Directive
Repeat the material verbatim. Images are excluded from the copy.

Material provided
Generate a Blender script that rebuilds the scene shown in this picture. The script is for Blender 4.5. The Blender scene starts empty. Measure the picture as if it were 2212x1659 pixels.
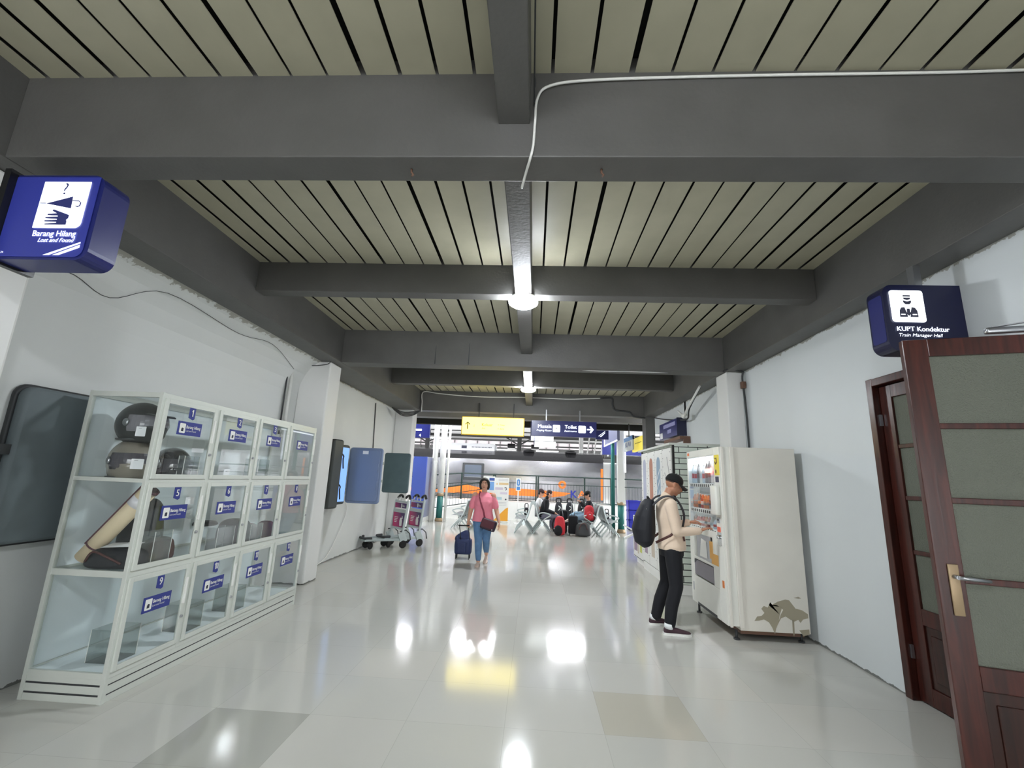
import bpy, math, random
from mathutils import Vector, Matrix, Quaternion
S = bpy.context.scene
C = S.collection
PI = math.pi
random.seed(7)

# ------------------------------------------------------------------ camera
cd = bpy.data.cameras.new('camera'); cam = bpy.data.objects.new('camera', cd); C.objects.link(cam)
cd.sensor_width = 36.0; cd.sensor_fit = 'HORIZONTAL'; cd.lens = 36.0 * 961.0 / 2212.0
cd.clip_start = 0.05; cd.clip_end = 300
_X = Vector((0.9981627, -0.02791472, 0.05377718)); _Y = Vector((0.04674741, -0.2098552, -0.97661429)); _Z = Vector((0.03854734, 0.9773339, -0.2081647))
R3 = Matrix((_X, _Y, _Z))
cam.matrix_world = Matrix.Translation((0, 0, 1.6)) @ R3.to_4x4()
S.camera = cam

# ------------------------------------------------------------------ world and exposure
W = bpy.data.worlds.new('overcast_daylight'); S.world = W; W.use_nodes = True
bg = W.node_tree.nodes['Background']; bg.inputs[0].default_value = (0.97, 0.98, 1.0, 1); bg.inputs[1].default_value = 2.0
S.view_settings.view_transform = 'Standard'; S.view_settings.look = 'None'
S.view_settings.gamma = 1.0; S.view_settings.use_curve_mapping = False
S.view_settings.exposure = 2.42
LAMP = 60.0        # emission of the round ceiling lamps
FILL_TUBE = 60.0        # emission of the unseen tube lights added over the waiting area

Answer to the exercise
Generate a Blender script that rebuilds the scene shown in this picture. The script is for Blender 4.5. The Blender scene starts empty. Measure the picture as if it were 2212x1659 pixels.
import bpy, math, random
from mathutils import Vector, Matrix, Quaternion
S = bpy.context.scene
C = S.collection
PI = math.pi
random.seed(7)

# ------------------------------------------------------------------ camera
cd = bpy.data.cameras.new('camera'); cam = bpy.data.objects.new('camera', cd); C.objects.link(cam)
cd.sensor_width = 36.0; cd.sensor_fit = 'HORIZONTAL'; cd.lens = 36.0 * 961.0 / 2212.0
cd.clip_start = 0.05; cd.clip_end = 300
_X = Vector((0.9981627, -0.02791472, 0.05377718)); _Y = Vector((0.04674741, -0.2098552, -0.97661429)); _Z = Vector((0.03854734, 0.9773339, -0.2081647))
R3 = Matrix((_X, _Y, _Z))
cam.matrix_world = Matrix.Translation((0, 0, 1.6)) @ R3.to_4x4()
S.camera = cam

# ------------------------------------------------------------------ world and exposure
W = bpy.data.worlds.new('overcast_daylight'); S.world = W; W.use_nodes = True
bg = W.node_tree.nodes['Background']; bg.inputs[0].default_value = (0.97, 0.98, 1.0, 1); bg.inputs[1].default_value = 2.0
S.view_settings.view_transform = 'Standard'; S.view_settings.look = 'None'
S.view_settings.gamma = 1.0; S.view_settings.use_curve_mapping = False
S.view_settings.exposure = 2.42
LAMP = 60.0        # emission of the round ceiling lamps
FILL_TUBE = 60.0        # emission of the unseen tube lights added over the waiting area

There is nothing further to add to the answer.